--- begin Dataset content ---

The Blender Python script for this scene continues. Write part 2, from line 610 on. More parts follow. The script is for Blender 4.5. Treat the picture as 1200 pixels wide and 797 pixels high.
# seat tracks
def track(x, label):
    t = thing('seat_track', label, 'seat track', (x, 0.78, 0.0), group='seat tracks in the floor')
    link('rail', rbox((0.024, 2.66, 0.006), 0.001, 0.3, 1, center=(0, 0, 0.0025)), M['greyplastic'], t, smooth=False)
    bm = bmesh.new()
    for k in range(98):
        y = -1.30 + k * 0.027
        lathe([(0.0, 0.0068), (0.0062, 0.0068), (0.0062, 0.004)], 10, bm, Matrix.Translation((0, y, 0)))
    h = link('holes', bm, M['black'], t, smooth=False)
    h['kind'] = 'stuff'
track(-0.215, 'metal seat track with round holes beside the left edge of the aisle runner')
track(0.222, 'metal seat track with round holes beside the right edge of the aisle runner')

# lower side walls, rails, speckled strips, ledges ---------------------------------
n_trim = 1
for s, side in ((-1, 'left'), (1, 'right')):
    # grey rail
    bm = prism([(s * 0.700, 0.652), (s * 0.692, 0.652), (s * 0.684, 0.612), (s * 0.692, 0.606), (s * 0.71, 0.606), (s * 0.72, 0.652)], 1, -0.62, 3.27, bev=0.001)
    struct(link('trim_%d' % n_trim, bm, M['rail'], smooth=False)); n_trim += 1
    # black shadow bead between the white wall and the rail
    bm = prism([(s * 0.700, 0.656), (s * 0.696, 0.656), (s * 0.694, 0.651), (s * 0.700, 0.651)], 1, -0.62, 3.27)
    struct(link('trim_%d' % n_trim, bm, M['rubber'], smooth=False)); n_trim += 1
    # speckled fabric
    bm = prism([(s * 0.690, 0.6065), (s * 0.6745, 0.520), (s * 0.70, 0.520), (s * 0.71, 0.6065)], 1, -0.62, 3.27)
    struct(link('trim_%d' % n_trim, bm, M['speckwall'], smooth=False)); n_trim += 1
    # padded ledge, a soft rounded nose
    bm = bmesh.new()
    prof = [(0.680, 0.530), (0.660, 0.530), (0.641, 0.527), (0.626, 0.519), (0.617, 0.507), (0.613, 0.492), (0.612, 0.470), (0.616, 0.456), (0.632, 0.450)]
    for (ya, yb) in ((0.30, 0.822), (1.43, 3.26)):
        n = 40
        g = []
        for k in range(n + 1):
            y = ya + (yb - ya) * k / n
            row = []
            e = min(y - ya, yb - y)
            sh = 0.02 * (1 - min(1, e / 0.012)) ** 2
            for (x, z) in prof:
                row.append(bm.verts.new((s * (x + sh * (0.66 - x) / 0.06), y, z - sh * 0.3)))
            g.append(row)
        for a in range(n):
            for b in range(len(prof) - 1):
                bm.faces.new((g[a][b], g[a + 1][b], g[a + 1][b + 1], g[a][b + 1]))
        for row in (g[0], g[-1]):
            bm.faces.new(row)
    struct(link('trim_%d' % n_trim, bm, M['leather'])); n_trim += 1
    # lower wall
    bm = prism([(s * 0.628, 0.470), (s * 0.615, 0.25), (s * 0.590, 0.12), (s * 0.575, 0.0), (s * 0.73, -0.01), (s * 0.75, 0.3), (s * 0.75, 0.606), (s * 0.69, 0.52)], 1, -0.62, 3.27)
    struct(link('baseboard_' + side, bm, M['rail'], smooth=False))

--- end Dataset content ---

Copy out the material above in its entirety. Every detail must match.

■ **Solution**
The Blender Python script for this scene continues. Write part 2, from line 610 on. More parts follow. The script is for Blender 4.5. Treat the picture as 1200 pixels wide and 797 pixels high.
# seat tracks
def track(x, label):
    t = thing('seat_track', label, 'seat track', (x, 0.78, 0.0), group='seat tracks in the floor')
    link('rail', rbox((0.024, 2.66, 0.006), 0.001, 0.3, 1, center=(0, 0, 0.0025)), M['greyplastic'], t, smooth=False)
    bm = bmesh.new()
    for k in range(98):
        y = -1.30 + k * 0.027
        lathe([(0.0, 0.0068), (0.0062, 0.0068), (0.0062, 0.004)], 10, bm, Matrix.Translation((0, y, 0)))
    h = link('holes', bm, M['black'], t, smooth=False)
    h['kind'] = 'stuff'
track(-0.215, 'metal seat track with round holes beside the left edge of the aisle runner')
track(0.222, 'metal seat track with round holes beside the right edge of the aisle runner')

# lower side walls, rails, speckled strips, ledges ---------------------------------
n_trim = 1
for s, side in ((-1, 'left'), (1, 'right')):
    # grey rail
    bm = prism([(s * 0.700, 0.652), (s * 0.692, 0.652), (s * 0.684, 0.612), (s * 0.692, 0.606), (s * 0.71, 0.606), (s * 0.72, 0.652)], 1, -0.62, 3.27, bev=0.001)
    struct(link('trim_%d' % n_trim, bm, M['rail'], smooth=False)); n_trim += 1
    # black shadow bead between the white wall and the rail
    bm = prism([(s * 0.700, 0.656), (s * 0.696, 0.656), (s * 0.694, 0.651), (s * 0.700, 0.651)], 1, -0.62, 3.27)
    struct(link('trim_%d' % n_trim, bm, M['rubber'], smooth=False)); n_trim += 1
    # speckled fabric
    bm = prism([(s * 0.690, 0.6065), (s * 0.6745, 0.520), (s * 0.70, 0.520), (s * 0.71, 0.6065)], 1, -0.62, 3.27)
    struct(link('trim_%d' % n_trim, bm, M['speckwall'], smooth=False)); n_trim += 1
    # padded ledge, a soft rounded nose
    bm = bmesh.new()
    prof = [(0.680, 0.530), (0.660, 0.530), (0.641, 0.527), (0.626, 0.519), (0.617, 0.507), (0.613, 0.492), (0.612, 0.470), (0.616, 0.456), (0.632, 0.450)]
    for (ya, yb) in ((0.30, 0.822), (1.43, 3.26)):
        n = 40
        g = []
        for k in range(n + 1):
            y = ya + (yb - ya) * k / n
            row = []
            e = min(y - ya, yb - y)
            sh = 0.02 * (1 - min(1, e / 0.012)) ** 2
            for (x, z) in prof:
                row.append(bm.verts.new((s * (x + sh * (0.66 - x) / 0.06), y, z - sh * 0.3)))
            g.append(row)
        for a in range(n):
            for b in range(len(prof) - 1):
                bm.faces.new((g[a][b], g[a + 1][b], g[a + 1][b + 1], g[a][b + 1]))
        for row in (g[0], g[-1]):
            bm.faces.new(row)
    struct(link('trim_%d' % n_trim, bm, M['leather'])); n_trim += 1
    # lower wall
    bm = prism([(s * 0.628, 0.470), (s * 0.615, 0.25), (s * 0.590, 0.12), (s * 0.575, 0.0), (s * 0.73, -0.01), (s * 0.75, 0.3), (s * 0.75, 0.606), (s * 0.69, 0.52)], 1, -0.62, 3.27)
    struct(link('baseboard_' + side, bm, M['rail'], smooth=False))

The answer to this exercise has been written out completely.